Ein fataler Irrtum ist der Grund für den Necknamen Mondlöscher, den die Cannstatter sich an Ostern vor 125 Jahren eingefangen haben.

Bad Cannstatt - Sie galten als mutig und waren hoch angesehen: „Die Feuerwehrmänner hatten früher nicht nur die Aufgabe, Brände zu löschen, sondern übernahmen auch wichtige repräsentative Aufgaben wie etwa das Spalierstehen beim Empfang des Kaisers“, sagt der Historiker Olaf Schulze. Vor allem aber haben die wackeren Männer Bad Cannstatt mehrfach vor dem Abbrennen bewahrt: In den 30 Jahren nach ihrer Gründung im Jahr 1852 löschte die Freiwillige Feuerwehr circa 50 Brände. Rund 600 Mann stark war die Cannstatter Feuerwehr im Jahr 1887 – das allerdings nicht wegen eines schweren, sondern wegen eines nicht vorhandenen Brands in die Geschichtsbücher einging.

 

Der Vollmond hatte die Männer getäuscht

Es war am Samstag vor Ostern, kurz vor halb neun Uhr am Abend, als der Stadtwächter die rote Laterne anzündete und die Sturmglocke läutete. Die Mitglieder der Feuerwehr sprangen in Uniformen, Schuhe und Helme und rannten gen Osten, wo sie Rauch vor dem roten Himmel aufsteigen sahen. Als sie dort ankamen, wo sie das Feuer vermutet hatten, fanden sie nichts – an der Stelle, an der heute die Lutherkirche steht, befand sich zu dieser Zeit nur eine einsame Kelter und eine alte Gasfabrik. Unverrichteter Dinge zogen die Mannen ab: „Wenn auch ganz Uhlbach und Rotenberg brennt, können wir auch nichts machen, weil die da oben ja gar keine Wasserversorgung haben“, erzählte der Feuerwehrmann Christian Peter später seiner Tochter Sophie Tschorn. Statt zu arbeiten, ging man einkehren – um den eigenen Brand zu löschen.
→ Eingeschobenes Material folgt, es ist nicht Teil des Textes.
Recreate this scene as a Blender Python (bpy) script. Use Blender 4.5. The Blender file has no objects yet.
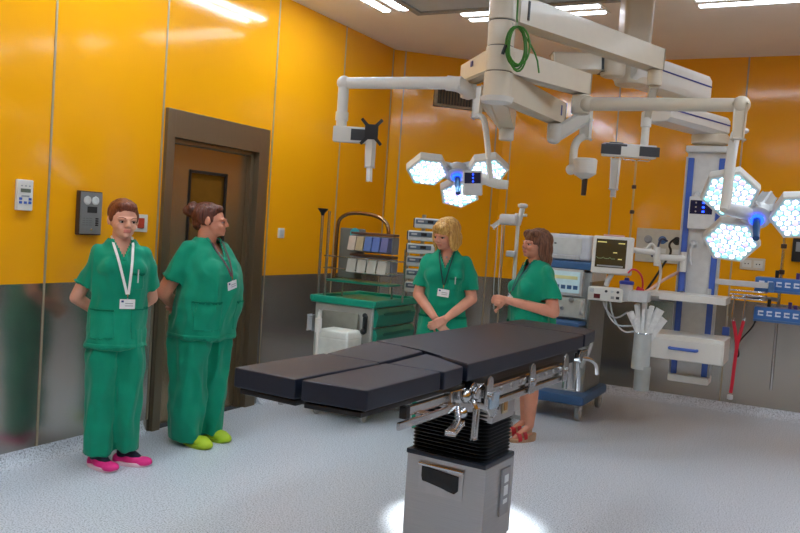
import bpy, bmesh, math, random
from mathutils import Vector, Matrix, noise, Euler
random.seed(7)
SC = bpy.context.scene
COL = SC.collection
PI = math.pi
# ------------------------------------------------------------------ camera, view, world
CAMH = 1.58
YAW, PITCH, ROLL, FPX = -0.48013, -0.04853, 0.067966, 814.9
_r0 = Vector((math.cos(YAW), -math.sin(YAW), 0))
FWD = Vector((math.sin(YAW)*math.cos(PITCH), math.cos(YAW)*math.cos(PITCH), math.sin(PITCH)))
_u0 = _r0.cross(FWD)
RGT = math.cos(ROLL)*_r0 + math.sin(ROLL)*_u0
UPV = -math.sin(ROLL)*_r0 + math.cos(ROLL)*_u0
cam_d = bpy.data.cameras.new('camera'); cam = bpy.data.objects.new('camera', cam_d); COL.objects.link(cam)
cam_d.sensor_width = 36; cam_d.lens = FPX*36/800; cam_d.clip_start = 0.05; cam_d.clip_end = 60
m = Matrix((RGT, UPV, -FWD)).transposed().to_4x4(); m.translation = Vector((0, 0, CAMH))
cam.matrix_world = m
SC.camera = cam
SC.view_settings.view_transform = 'Standard'; SC.view_settings.look = 'None'
SC.view_settings.exposure = 0.0; SC.view_settings.gamma = 1.0; SC.view_settings.use_curve_mapping = False
W = bpy.data.worlds.new('world'); SC.world = W; W.use_nodes = True
W.node_tree.nodes['Background'].inputs[0].default_value = (0.5, 0.55, 0.6, 1)
W.node_tree.nodes['Background'].inputs[1].default_value = 0.05
TROFFER = 50.0      # strength of the fluorescent troffers
LED = 9.0           # strength of the surgical lamp lenses

def at(px, py, z=None, y=None, x=None, d=None):
    """measured point: the photo's pixel on a plane of known height / depth"""
    r = (px-400)/FPX*RGT - (py-266.5)/FPX*UPV + FWD
    o = Vector((0, 0, CAMH))
    if z is not None: t = (z-CAMH)/r.z
    elif y is not None: t = y/r.y
    elif x is not None: t = x/r.x
    else: t = d
    return o + r*t

# ------------------------------------------------------------------ helpers
def lin(c):
    return tuple(((v/255)/12.92 if v <= 10 else (((v/255)+.055)/1.055)**2.4) for v in c) + (1,)
MATS = {}
def mat(name, rgb, rough=.5, metal=0, var=.06, scale=18, bump=0, bscale=200, coat=0, emis=None, estr=0,
        alpha=1, trans=0, spec=.5, stretch=(1, 1, 1), ior=1.45, sheen=0):
    if name in MATS: return MATS[name]
    M = bpy.data.materials.new(name); M.use_nodes = True; nt = M.node_tree; N = nt.nodes; L = nt.links
    b = N['Principled BSDF']; c = lin(rgb)
    b.inputs['Roughness'].default_value = rough; b.inputs['Metallic'].default_value = metal
    b.inputs['Specular IOR Level'].default_value = spec; b.inputs['IOR'].default_value = ior
    b.inputs['Coat Weight'].default_value = coat; b.inputs['Coat Roughness'].default_value = .08
    b.inputs['Alpha'].default_value = alpha; b.inputs['Transmission Weight'].default_value = trans
    b.inputs['Sheen Weight'].default_value = sheen
    tc = N.new('ShaderNodeTexCoord'); mp = N.new('ShaderNodeMapping'); mp.inputs['Scale'].default_value = stretch
    nz = N.new('ShaderNodeTexNoise'); nz.inputs['Scale'].default_value = scale; nz.inputs['Detail'].default_value = 3
    L.new(tc.outputs['Object'], mp.inputs[0]); L.new(mp.outputs[0], nz.inputs['Vector'])
    rp = N.new('ShaderNodeValToRGB'); rp.color_ramp.elements[0].position = .3; rp.color_ramp.elements[1].position = .7
    rp.color_ramp.elements[0].color = tuple(max(0, v*(1-var)) for v in c[:3]) + (1,)
    rp.color_ramp.elements[1].color = tuple(min(1, v*(1+var)) for v in c[:3]) + (1,)
    L.new(nz.outputs['Fac'], rp.inputs[0]); L.new(rp.outputs[0], b.inputs['Base Color'])
    if bump:
        n2 = N.new('ShaderNodeTexNoise'); n2.inputs['Scale'].default_value = bscale; n2.inputs['Detail'].default_value = 3
        L.new(mp.outputs[0], n2.inputs['Vector'])
        bp = N.new('ShaderNodeBump'); bp.inputs['Strength'].default_value = bump; bp.inputs['Distance'].default_value = .01
        L.new(n2.outputs['Fac'], bp.inputs['Height']); L.new(bp.outputs[0], b.inputs['Normal'])
    if emis:
        b.inputs['Emission Color'].default_value = lin(emis); b.inputs['Emission Strength'].default_value = estr
    MATS[name] = M
    return M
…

Welchem fatalen Irrtum man in jener Nacht aufgesessen war, stellte sich erst am nächsten Tag heraus: Es war der Vollmond gewesen, der den Himmel rot gefärbt hatte. Der Rauch, den die Männer gesehen hatten, musste von der alten Gasfabrik aufgestiegen sein. Seither haben die Cannstatter ihren Necknamen weg und werden auch Mondlöscher genannt.

30 Mondlöscher gibt es im Kübelesmarkt

Ein kleines Denkmal gesetzt wurde dem Schwabenstreich innerhalb des Kübelesmarkts Bad Cannstatt: Aus der Skiffelband der Jungkübler, einer Gruppe, die Musik auf Waschbrettern gemacht hatte, entstand im Jahr 1962 die Gruppe der Mondlöscher. „Aktuell besteht die Gruppe aus 30 Personen“, sagt der Kommandant Andreas Zaiß. Die Emanzipation ist inzwischen auch in dieser Gruppierung eingezogen: Während die Frauen im 19. Jahrhundert nur als helfende Hände, etwa beim Heranschleppen von Wasser anpacken durften, sind unter den Cannstatter Mondlöschern heute 19 Frauen. Sie bedienen den Spritzenwagen mindestens so professionell wie ihre männlichen Kollegen. Und dieser ist bei jedem Narrensprung mit dabei: So kann es den Zuschauern auch bei Minusgraden passieren, dass sie eine kleine Dusche abbekommen. Der Schwerpunkt der Mondlöscher liegt auf der Cannstatter Fasnet, wo die Wurzeln der Gruppierung liegen. Mit etwas Glück kann man bei einem Auftritt auch einen Originalhelm zu sehen bekommen: Die Mondlöscher haben in ihrem Fundus einen Feuerwehrhelm, der schon beim legendär gewordenen Einsatz am Karsamstag 1887 im Einsatz war.